Alas, The Washington Post does not tell us, but in a fun piece Rama Lakshmi explains that Hindu Nationalist leader L.K. Advani is bringing internet organizing and a message of change to the Indian parliamentary campaign likely to conclude next year:
The party predicts that, like in the Obama campaign, technology will play a central role in attracting the youth. It plans to use cellphones and the Internet as important media of political communication. India, with one of the world's fastest-growing cellphone markets, now has 185 million subscribers; 5.5 million are added a month.
In May, Washington-based Kevin Bertram spoke at a packed conference in New Delhi about his aggressive use of text messaging in Obama's campaign.
Work on creating a Web site similar to Obama's for Advani is also underway.
"Obama's site successfully created communities of supporters and voters. It was used to call a meeting of friends and plan events," said Prodyut Bora, 33, head of the campaign's technology initiative. "We would like the Advani portal to enable millions of voters to connect with him and with each other. This would encourage people to become Advani's local campaigners."

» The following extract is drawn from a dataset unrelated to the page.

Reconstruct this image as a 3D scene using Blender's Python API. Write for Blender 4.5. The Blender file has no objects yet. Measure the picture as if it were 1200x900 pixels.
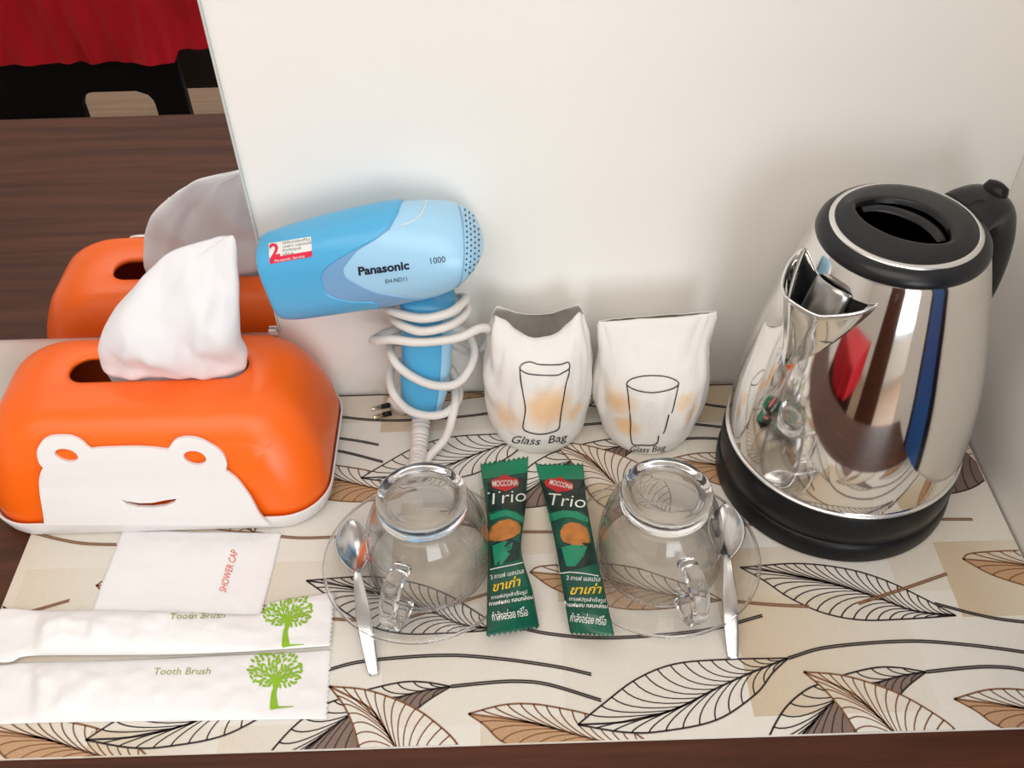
import bpy, bmesh, math, random
from mathutils import Vector, Matrix, noise
from mathutils.bvhtree import BVHTree

random.seed(7)
SC = bpy.context.scene
COL = SC.collection
PI = math.pi

# ------------------------------------------------------------------ camera
F = 1150.0                                     # focal length in pixels of the 1200x900 frame
R = ((0.9995520194123302, -0.02980125722804154, 0.0027650599199082193),
     (-0.022775532959310917, -0.6974466676791503, 0.7162746825357351),
     (-0.019417404233108074, -0.7160167810958602, -0.6978129646273213))
CAM = Vector((0.0, -0.5585518677, 0.55))
cd = bpy.data.cameras.new('camera')
cam = bpy.data.objects.new('camera', cd)
COL.objects.link(cam)
cd.sensor_fit = 'HORIZONTAL'
cd.sensor_width = 36.0
cd.lens = F / 1200.0 * 36.0
cd.clip_start = 0.01
cam.matrix_world = Matrix((
    (R[0][0], -R[0][1], -R[0][2], CAM.x),
    (R[1][0], -R[1][1], -R[1][2], CAM.y),
    (R[2][0], -R[2][1], -R[2][2], CAM.z),
    (0, 0, 0, 1)))
SC.camera = cam

# ------------------------------------------------------------------ world, lights, exposure
SC.view_settings.view_transform = 'Standard'
SC.view_settings.look = 'None'
SC.view_settings.gamma = 1.0
SC.view_settings.exposure = 0.08
wd = bpy.data.worlds.new('sky')
SC.world = wd
wd.use_nodes = True
wd.node_tree.nodes['Background'].inputs[0].default_value = (0.75, 0.86, 1.0, 1)
wd.node_tree.nodes['Background'].inputs[1].default_value = 1.0

def area(name, loc, rot, sx, sy, power, col):
    l = bpy.data.lights.new(name, 'AREA')
    l.shape = 'RECTANGLE'
    l.size = sx
    l.size_y = sy
    l.energy = power
    l.color = col
    o = bpy.data.objects.new(name, l)
    o.location = loc
    o.rotation_euler = rot
    COL.objects.link(o)
    return o
# daylight entering through the window of the front wall and of the far right wall; broad unseen fill light under the ceiling
area('window_daylight', (0.9, -3.45, 0.6), (PI/2, 0, 0), 1.7, 1.8, 40, (0.95, 0.98, 1.0))
area('window_daylight_side', (1.92, -1.85, 0.75), (PI/2, 0, PI/2), 1.6, 1.4, 20, (0.86, 0.93, 1.0))
area('ceiling_light', (-0.30, -1.35, 1.70), (0, 0, 0), 2.2, 1.7, 27, (1.0, 0.955, 0.89))

# ------------------------------------------------------------------ measuring helpers
def ray(px, py):
    a, b = px - 600.0, py - 450.0
    return Vector(tuple(r[0]*a + r[1]*b + r[2]*F for r in R))
def at_z(px, py, z=0.0):
    d = ray(px, py)
    return CAM + d*((z - CAM.z)/d.z)
def at_y(px, py, y):
    d = ray(px, py)
    return CAM + d*((y - CAM.y)/d.y)
def at_plane(px, py, p, n):
    d = ray(px, py)
    return CAM + d*((Vector(p) - CAM).dot(n)/d.dot(n))

# ------------------------------------------------------------------ materials
def srgb(r, g, b):
    f = lambda c: (c/255/12.92 if c/255 <= 0.04045 else ((c/255+0.055)/1.055)**2.4)
    return (f(r), f(g), f(b))
def mat(name, col, rough=0.5, metal=0.0, noise_amt=0.0, noise_scale=30.0, bump=0.0, bump_scale=60.0, **kw):
    m = bpy.data.materials.new(name)
    m.use_nodes = True
    nt = m.node_tree
    p = nt.nodes['Principled BSDF']
    p.inputs['Base Color'].default_value = (*col, 1)
    p.inputs['Roughness'].default_value = rough
    p.inputs['Metallic'].default_value = metal
    for k, v in kw.items():
        p.inputs[k.replace('_', ' ')].default_value = v
    if noise_amt or bump:
        tc = nt.nodes.new('ShaderNodeTexCoord')
    if noise_amt:
        n = nt.nodes.new('ShaderNodeTexNoise')
        n.inputs['Scale'].default_value = noise_scale
        n.inputs['Detail'].default_value = 4
        nt.links.new(tc.outputs['Object'], n.inputs['Vector'])
        r = nt.nodes.new('ShaderNodeValToRGB')
        r.color_ramp.elements[0].position = 0.3
        r.color_ramp.elements[1].position = 0.7
        r.color_ramp.elements[0].color = (*[c*(1-noise_amt) for c in col], 1)
        r.color_ramp.elements[1].color = (*[min(1, c*(1+noise_amt)) for c in col], 1)
        nt.links.new(n.outputs['Fac'], r.inputs['Fac'])
        nt.links.new(r.outputs['Color'], p.inputs['Base Color'])
    if bump:
        n2 = nt.nodes.new('ShaderNodeTexNoise')
        n2.inputs['Scale'].default_value = bump_scale
        n2.inputs['Detail'].default_value = 5
        nt.links.new(tc.outputs['Object'], n2.inputs['Vector'])
        b = nt.nodes.new('ShaderNodeBump')
        b.inputs['Strength'].default_value = bump
        b.inputs['Distance'].default_value = 0.002
        nt.links.new(n2.outputs['Fac'], b.inputs['Height'])
        nt.links.new(b.outputs['Normal'], p.inputs['Normal'])
    return m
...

In other ways, however, Advani and Obama are quite different. Obama has not (to my knowledge) instigated a group of Hindu fanatics to burn a beloved mosque just so a Hindu temple could be built on the site.
Advani, though, has a fascinating life story, having been born and raised in Karachi before partition. Despite being hated by Pakistani Muslims for his bellicose rhetoric, Advani recently made kind statements about Muhammad Jinnah, Pakistan's founder, suggesting (correctly) that Jinnah had secularist intentions for Pakistan. This enraged members of Advani's own Bharatiya Janata Party (BJP), but did hint that he had some interest in addressing subcontinental colonialism's greatest sin--partition. Anyway, have not a few supporters of one of our presidential candidates wondered whether his election would help America "move past" its founding sin?
Okay, it's a stretch. And Advani's more recent moves to the center are probably just political (doh!--another similarity)--and should not let anyone forget his often disgraceful record. Still, it won't be shocking to find Obama and Advani sitting across from each other next year discussing nuclear proliferation and much else.